— TASK —
Find the word "with" in the material below and gather every line that contains it.

— RECORDED DATA —
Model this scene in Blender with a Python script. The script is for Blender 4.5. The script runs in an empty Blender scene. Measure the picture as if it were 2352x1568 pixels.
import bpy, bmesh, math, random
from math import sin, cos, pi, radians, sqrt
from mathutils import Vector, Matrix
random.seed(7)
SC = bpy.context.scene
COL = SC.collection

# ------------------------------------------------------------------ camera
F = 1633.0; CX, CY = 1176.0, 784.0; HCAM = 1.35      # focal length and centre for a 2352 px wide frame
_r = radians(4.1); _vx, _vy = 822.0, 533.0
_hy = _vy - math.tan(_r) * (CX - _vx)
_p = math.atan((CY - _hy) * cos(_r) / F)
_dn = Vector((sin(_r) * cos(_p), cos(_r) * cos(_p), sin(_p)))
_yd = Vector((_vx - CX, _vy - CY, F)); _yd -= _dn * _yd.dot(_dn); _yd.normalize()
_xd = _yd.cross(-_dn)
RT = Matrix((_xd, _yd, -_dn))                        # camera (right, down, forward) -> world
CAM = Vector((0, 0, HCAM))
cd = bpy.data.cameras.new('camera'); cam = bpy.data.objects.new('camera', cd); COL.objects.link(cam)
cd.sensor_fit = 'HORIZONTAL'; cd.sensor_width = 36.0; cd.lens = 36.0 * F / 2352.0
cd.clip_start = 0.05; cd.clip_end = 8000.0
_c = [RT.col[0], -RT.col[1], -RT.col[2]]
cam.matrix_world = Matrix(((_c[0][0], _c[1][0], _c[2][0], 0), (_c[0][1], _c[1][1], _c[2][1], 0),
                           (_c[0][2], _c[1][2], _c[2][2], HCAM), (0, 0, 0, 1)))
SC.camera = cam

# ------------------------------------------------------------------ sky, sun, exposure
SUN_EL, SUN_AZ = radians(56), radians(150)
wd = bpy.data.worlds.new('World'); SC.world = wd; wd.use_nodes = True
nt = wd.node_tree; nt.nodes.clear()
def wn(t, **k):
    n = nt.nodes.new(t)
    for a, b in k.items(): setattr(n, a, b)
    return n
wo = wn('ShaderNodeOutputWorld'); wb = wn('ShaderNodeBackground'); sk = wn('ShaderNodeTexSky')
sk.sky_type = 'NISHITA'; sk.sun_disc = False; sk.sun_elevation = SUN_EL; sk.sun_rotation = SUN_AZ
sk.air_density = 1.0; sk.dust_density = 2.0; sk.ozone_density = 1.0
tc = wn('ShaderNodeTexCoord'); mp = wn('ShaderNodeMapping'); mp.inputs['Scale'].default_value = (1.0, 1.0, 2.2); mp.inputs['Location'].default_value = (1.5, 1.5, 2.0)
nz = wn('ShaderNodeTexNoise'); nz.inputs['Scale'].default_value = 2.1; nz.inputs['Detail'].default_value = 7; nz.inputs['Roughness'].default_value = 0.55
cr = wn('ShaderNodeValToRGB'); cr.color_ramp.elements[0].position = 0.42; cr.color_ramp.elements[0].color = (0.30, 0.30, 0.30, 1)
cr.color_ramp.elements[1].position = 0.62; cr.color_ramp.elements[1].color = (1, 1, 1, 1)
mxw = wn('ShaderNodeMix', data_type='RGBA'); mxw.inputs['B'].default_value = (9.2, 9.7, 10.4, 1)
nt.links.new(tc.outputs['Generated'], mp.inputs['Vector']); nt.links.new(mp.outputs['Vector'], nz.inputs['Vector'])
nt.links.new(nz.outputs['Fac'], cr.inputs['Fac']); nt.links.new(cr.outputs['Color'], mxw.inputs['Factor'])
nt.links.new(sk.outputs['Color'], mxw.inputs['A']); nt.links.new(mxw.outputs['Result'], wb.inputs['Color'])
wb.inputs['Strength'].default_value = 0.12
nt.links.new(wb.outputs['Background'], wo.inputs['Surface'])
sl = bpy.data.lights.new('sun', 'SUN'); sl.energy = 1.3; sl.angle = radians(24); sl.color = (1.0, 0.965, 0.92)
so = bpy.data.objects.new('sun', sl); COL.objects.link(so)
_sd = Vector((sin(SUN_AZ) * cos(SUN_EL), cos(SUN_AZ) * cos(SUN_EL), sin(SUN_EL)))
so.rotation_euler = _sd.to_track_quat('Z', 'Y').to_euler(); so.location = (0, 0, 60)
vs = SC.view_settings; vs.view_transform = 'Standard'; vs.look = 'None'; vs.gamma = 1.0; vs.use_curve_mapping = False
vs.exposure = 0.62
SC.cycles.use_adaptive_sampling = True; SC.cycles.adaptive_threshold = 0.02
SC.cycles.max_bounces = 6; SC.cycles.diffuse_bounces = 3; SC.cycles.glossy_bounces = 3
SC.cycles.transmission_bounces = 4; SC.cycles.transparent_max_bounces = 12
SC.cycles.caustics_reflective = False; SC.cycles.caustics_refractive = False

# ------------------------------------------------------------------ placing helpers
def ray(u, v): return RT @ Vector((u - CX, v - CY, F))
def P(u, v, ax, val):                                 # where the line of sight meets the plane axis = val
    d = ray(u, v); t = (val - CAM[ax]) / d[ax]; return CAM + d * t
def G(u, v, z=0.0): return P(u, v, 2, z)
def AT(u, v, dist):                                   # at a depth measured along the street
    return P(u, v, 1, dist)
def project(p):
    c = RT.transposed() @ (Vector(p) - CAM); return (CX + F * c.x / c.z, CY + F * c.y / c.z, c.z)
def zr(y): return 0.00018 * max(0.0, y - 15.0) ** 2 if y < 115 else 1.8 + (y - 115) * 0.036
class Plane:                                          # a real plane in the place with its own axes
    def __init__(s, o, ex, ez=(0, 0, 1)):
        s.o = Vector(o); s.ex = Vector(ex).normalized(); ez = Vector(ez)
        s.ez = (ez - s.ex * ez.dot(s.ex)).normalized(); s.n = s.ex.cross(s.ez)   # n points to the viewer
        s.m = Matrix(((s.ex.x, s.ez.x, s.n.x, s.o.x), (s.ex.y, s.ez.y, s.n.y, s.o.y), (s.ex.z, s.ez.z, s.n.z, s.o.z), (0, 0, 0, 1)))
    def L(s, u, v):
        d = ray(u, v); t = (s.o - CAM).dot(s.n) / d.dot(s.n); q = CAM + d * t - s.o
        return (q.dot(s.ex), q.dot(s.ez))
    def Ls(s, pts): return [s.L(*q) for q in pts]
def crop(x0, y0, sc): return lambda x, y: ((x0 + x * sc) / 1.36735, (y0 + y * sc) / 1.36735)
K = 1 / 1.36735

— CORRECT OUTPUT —
Model this scene in Blender with a Python script. The script is for Blender 4.5. The script runs in an empty Blender scene. Measure the picture as if it were 2352x1568 pixels.
class Plane:                                          # a real plane in the place with its own axes